What does representative democracy mean when something that has the support of almost everyone--including a clear majority of Republicans and even NRA members--is soundly defeated?

I can only conclude that it means that a central component of our tripartite government no longer represents us. It represents 7-9 percent of the population who, though ignorant of its original intentions, are fanatically devoted to protecting Second Amendment rights as absolute and sacred.

I know who these folks are. The dead-enders, the paranoid black helicopter crowd. I can look across my lawn here to see one--Dick Morris and his wife whose most recent instant book is The Black Helicopters Are Coming.

They preppers cling, yes they cling, to their assault weapons to defend themselves from their own government. When the black helicopters come for them, they'll be ready to fight back. This is really what it is all about--being prepared to fight the U.S. government. And, of course, to keep weapons manufacturers, who underwrite the worst of the NRA agenda, among the nation's most profitable businesses.

It's their country now, not mine.

If the Sandy Hook parents couldn't mobilize 60 votes in the Senate, what can I do?

I have never felt more powerless. Write letters? To whom? Tweet? Again, to whom? And to what purpose other than attempting to make myself feel better? About something like this, however, it's hard to fool myself that letters and few thousand dollars of campaign contributions will make any difference.

Which of the 46 senators who voted to defeat background checks and who are running for reelection (reelection being the meaning of their lives) is vulnerable? Perhaps only the three Senate Democrats. Wouldn't that be ironic--they'll get knocked off in spite of their cowardly vote and the Republicans as a result will retake control of the Upper House.

It may be close to time to concede that we do indeed live in two Americas. Not red or blue states. That's not fine-grained enough. Look at the 2012 electoral map by county and you will immediately see that by geographic mass almost all of this country is red.
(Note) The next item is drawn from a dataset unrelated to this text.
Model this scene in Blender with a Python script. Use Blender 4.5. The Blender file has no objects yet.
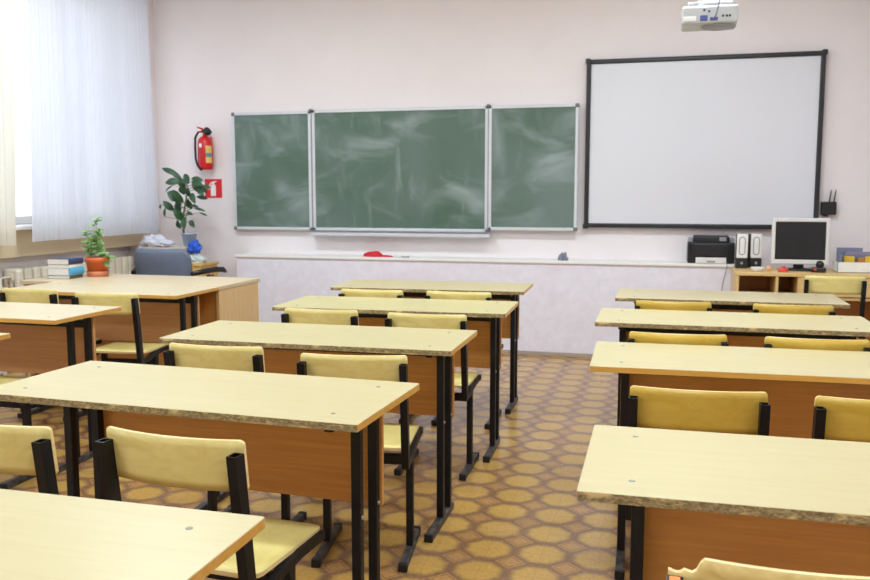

The blue parts are mainly concentrated around cities.

So perhaps like black folks who sought relief from segregation by moving north during Jim Crow days, like Eastern European immigrants who clustered on New York's Lower Eastside; and how for other reasons gay people flocked to relatively hospitable cities and, for career reasons, actors found their way to Hollywood and financiers to New York City, maybe it is time for those of us who do not want to have our lives defined by the NRA, weapons manufacturers, so-called right-to-lifers, and antievolutionists, perhaps its time to secede internally--by county, by city, not state as in 1861.

Let's leave to their own devices those fearfully scanning the skies for black helicopters or living in terror of other forms of armageddon. Let's consider decoupling ourselves from their narrative in favor of our own. Maybe it's finally time.